The modern distinction between direct taxes and indirect taxes came about with the passing of the 16th Amendment in 1913. Prior to the 16th Amendment, tax law in the United States was written so that any direct taxes were required to be directly apportioned to the population. For example, a state with 75 percent of the population in relation to another state would only be required to pay direct taxes equal to 75 percent of the larger state.

This antiquated verbiage made it so many direct taxes, such as personal income tax, could not be imposed by the federal government due to apportionment requirements. However, the passing of the 16th Amendment changed the tax code and allowed for the levying of numerous direct and indirect taxes.

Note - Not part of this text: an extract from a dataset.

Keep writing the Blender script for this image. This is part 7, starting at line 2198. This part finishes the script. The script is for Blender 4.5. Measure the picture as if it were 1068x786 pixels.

An Example of Direct Taxes

Corporate taxes are a good example of direct taxes. If, for example, a manufacturing company operates with $1 million in revenue, $500,000 in cost of goods sold (COGS) and $100,000 in total operating costs, its earnings before interest, taxes, depreciation, and amortization (EBITDA) would be $400,000. If the company had no debt, depreciation or amortization, and had a corporate tax rate of 35 percent, its direct tax would be $140,000, derived as: ($400,000 x 0.35) = $140,000.

Additionally, a person’s income tax is an example of a direct tax. If a person makes $100,000 in a year and owes $40,000 in taxes, the $40,000 would be a direct tax.

Other Types of Direct Taxes

The corporate tax is another form of a direct tax. This is the tax corporations and other businesses must pay to the government on the profits they earn. However, partnerships and sole proprietorships do not pay corporate taxes. The corporate tax in the U.S. is separate from income tax.

Another type of direct tax is the property tax, paid by the owner of a property. These are typically collected by local governments and are based on the assessed value of a property. 

Other types of direct taxes include estate taxes, gift taxes, value-added taxes (VAT) and sin taxes.